→ **Exercise**:
Go through the listing and copy every line word for word.

++++++++++

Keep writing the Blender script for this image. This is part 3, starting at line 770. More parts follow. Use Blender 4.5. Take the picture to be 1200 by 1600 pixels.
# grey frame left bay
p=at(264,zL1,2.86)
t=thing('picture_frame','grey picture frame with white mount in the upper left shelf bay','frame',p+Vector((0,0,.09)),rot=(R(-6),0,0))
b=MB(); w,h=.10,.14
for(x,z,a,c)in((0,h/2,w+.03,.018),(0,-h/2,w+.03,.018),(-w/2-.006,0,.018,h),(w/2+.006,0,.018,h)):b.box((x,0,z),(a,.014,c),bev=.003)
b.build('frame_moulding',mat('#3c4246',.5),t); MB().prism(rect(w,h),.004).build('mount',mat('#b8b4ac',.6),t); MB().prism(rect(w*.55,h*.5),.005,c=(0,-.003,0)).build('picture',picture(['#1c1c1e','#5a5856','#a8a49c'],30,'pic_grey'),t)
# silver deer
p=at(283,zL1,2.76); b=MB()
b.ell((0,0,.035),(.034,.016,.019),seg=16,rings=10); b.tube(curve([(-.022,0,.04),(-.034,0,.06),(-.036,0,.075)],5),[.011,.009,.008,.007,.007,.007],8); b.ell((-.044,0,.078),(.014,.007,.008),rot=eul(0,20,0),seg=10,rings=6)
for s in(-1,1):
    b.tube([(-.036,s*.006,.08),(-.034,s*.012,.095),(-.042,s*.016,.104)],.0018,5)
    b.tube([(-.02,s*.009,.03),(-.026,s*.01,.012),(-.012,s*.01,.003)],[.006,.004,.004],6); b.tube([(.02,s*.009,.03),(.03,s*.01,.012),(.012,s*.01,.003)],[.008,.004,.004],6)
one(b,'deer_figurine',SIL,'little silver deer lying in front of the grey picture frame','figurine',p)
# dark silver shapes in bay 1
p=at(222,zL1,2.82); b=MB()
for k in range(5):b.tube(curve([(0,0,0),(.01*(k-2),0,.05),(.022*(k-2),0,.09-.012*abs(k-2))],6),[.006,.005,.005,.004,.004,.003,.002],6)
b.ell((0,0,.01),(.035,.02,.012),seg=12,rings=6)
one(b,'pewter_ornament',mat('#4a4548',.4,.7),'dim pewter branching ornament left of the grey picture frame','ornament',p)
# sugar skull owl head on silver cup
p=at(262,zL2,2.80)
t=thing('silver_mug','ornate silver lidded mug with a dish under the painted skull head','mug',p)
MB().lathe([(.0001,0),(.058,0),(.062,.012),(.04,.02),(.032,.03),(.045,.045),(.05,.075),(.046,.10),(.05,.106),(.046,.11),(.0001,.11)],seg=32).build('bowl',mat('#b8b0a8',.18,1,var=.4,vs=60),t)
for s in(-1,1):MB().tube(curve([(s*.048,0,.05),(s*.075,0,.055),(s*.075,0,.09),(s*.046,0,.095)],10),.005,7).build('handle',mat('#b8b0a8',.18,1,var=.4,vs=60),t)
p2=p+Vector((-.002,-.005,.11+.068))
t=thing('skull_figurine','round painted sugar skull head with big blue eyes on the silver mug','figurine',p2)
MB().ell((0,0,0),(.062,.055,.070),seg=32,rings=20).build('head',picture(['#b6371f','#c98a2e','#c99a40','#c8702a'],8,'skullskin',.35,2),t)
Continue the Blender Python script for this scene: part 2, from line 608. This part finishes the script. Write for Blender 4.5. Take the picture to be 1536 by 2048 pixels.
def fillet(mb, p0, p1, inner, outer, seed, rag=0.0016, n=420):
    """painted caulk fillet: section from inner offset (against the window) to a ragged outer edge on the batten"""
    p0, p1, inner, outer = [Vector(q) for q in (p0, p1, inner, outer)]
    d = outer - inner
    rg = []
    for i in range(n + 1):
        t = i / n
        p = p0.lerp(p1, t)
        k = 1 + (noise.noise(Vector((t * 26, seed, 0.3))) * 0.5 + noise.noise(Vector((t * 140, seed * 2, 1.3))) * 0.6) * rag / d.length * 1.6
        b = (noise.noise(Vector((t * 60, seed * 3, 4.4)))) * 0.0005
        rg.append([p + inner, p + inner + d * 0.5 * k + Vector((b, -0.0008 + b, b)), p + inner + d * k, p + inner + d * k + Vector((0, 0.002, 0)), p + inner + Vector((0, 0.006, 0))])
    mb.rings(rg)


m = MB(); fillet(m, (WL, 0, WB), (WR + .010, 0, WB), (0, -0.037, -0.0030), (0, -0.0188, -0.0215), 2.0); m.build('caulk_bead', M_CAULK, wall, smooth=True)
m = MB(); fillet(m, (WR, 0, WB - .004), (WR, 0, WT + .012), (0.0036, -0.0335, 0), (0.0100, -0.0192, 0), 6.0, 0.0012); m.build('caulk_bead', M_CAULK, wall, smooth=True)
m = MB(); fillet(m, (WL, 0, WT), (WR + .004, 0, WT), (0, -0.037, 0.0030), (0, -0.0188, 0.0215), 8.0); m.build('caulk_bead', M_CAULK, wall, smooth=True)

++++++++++

→ **Answer**:
Keep writing the Blender script for this image. This is part 3, starting at line 770. More parts follow. Use Blender 4.5. Take the picture to be 1200 by 1600 pixels.
# grey frame left bay
p=at(264,zL1,2.86)
t=thing('picture_frame','grey picture frame with white mount in the upper left shelf bay','frame',p+Vector((0,0,.09)),rot=(R(-6),0,0))
b=MB(); w,h=.10,.14
for(x,z,a,c)in((0,h/2,w+.03,.018),(0,-h/2,w+.03,.018),(-w/2-.006,0,.018,h),(w/2+.006,0,.018,h)):b.box((x,0,z),(a,.014,c),bev=.003)
b.build('frame_moulding',mat('#3c4246',.5),t); MB().prism(rect(w,h),.004).build('mount',mat('#b8b4ac',.6),t); MB().prism(rect(w*.55,h*.5),.005,c=(0,-.003,0)).build('picture',picture(['#1c1c1e','#5a5856','#a8a49c'],30,'pic_grey'),t)
# silver deer
p=at(283,zL1,2.76); b=MB()
b.ell((0,0,.035),(.034,.016,.019),seg=16,rings=10); b.tube(curve([(-.022,0,.04),(-.034,0,.06),(-.036,0,.075)],5),[.011,.009,.008,.007,.007,.007],8); b.ell((-.044,0,.078),(.014,.007,.008),rot=eul(0,20,0),seg=10,rings=6)
for s in(-1,1):
    b.tube([(-.036,s*.006,.08),(-.034,s*.012,.095),(-.042,s*.016,.104)],.0018,5)
    b.tube([(-.02,s*.009,.03),(-.026,s*.01,.012),(-.012,s*.01,.003)],[.006,.004,.004],6); b.tube([(.02,s*.009,.03),(.03,s*.01,.012),(.012,s*.01,.003)],[.008,.004,.004],6)
one(b,'deer_figurine',SIL,'little silver deer lying in front of the grey picture frame','figurine',p)
# dark silver shapes in bay 1
p=at(222,zL1,2.82); b=MB()
for k in range(5):b.tube(curve([(0,0,0),(.01*(k-2),0,.05),(.022*(k-2),0,.09-.012*abs(k-2))],6),[.006,.005,.005,.004,.004,.003,.002],6)
b.ell((0,0,.01),(.035,.02,.012),seg=12,rings=6)
one(b,'pewter_ornament',mat('#4a4548',.4,.7),'dim pewter branching ornament left of the grey picture frame','ornament',p)
# sugar skull owl head on silver cup
p=at(262,zL2,2.80)
t=thing('silver_mug','ornate silver lidded mug with a dish under the painted skull head','mug',p)
MB().lathe([(.0001,0),(.058,0),(.062,.012),(.04,.02),(.032,.03),(.045,.045),(.05,.075),(.046,.10),(.05,.106),(.046,.11),(.0001,.11)],seg=32).build('bowl',mat('#b8b0a8',.18,1,var=.4,vs=60),t)
for s in(-1,1):MB().tube(curve([(s*.048,0,.05),(s*.075,0,.055),(s*.075,0,.09),(s*.046,0,.095)],10),.005,7).build('handle',mat('#b8b0a8',.18,1,var=.4,vs=60),t)
p2=p+Vector((-.002,-.005,.11+.068))
t=thing('skull_figurine','round painted sugar skull head with big blue eyes on the silver mug','figurine',p2)
MB().ell((0,0,0),(.062,.055,.070),seg=32,rings=20).build('head',picture(['#b6371f','#c98a2e','#c99a40','#c8702a'],8,'skullskin',.35,2),t)
Continue the Blender Python script for this scene: part 2, from line 608. This part finishes the script. Write for Blender 4.5. Take the picture to be 1536 by 2048 pixels.
def fillet(mb, p0, p1, inner, outer, seed, rag=0.0016, n=420):
    """painted caulk fillet: section from inner offset (against the window) to a ragged outer edge on the batten"""
    p0, p1, inner, outer = [Vector(q) for q in (p0, p1, inner, outer)]
    d = outer - inner
    rg = []
    for i in range(n + 1):
        t = i / n
        p = p0.lerp(p1, t)
        k = 1 + (noise.noise(Vector((t * 26, seed, 0.3))) * 0.5 + noise.noise(Vector((t * 140, seed * 2, 1.3))) * 0.6) * rag / d.length * 1.6
        b = (noise.noise(Vector((t * 60, seed * 3, 4.4)))) * 0.0005
        rg.append([p + inner, p + inner + d * 0.5 * k + Vector((b, -0.0008 + b, b)), p + inner + d * k, p + inner + d * k + Vector((0, 0.002, 0)), p + inner + Vector((0, 0.006, 0))])
    mb.rings(rg)


m = MB(); fillet(m, (WL, 0, WB), (WR + .010, 0, WB), (0, -0.037, -0.0030), (0, -0.0188, -0.0215), 2.0); m.build('caulk_bead', M_CAULK, wall, smooth=True)
m = MB(); fillet(m, (WR, 0, WB - .004), (WR, 0, WT + .012), (0.0036, -0.0335, 0), (0.0100, -0.0192, 0), 6.0, 0.0012); m.build('caulk_bead', M_CAULK, wall, smooth=True)
m = MB(); fillet(m, (WL, 0, WT), (WR + .004, 0, WT), (0, -0.037, 0.0030), (0, -0.0188, 0.0215), 8.0); m.build('caulk_bead', M_CAULK, wall, smooth=True)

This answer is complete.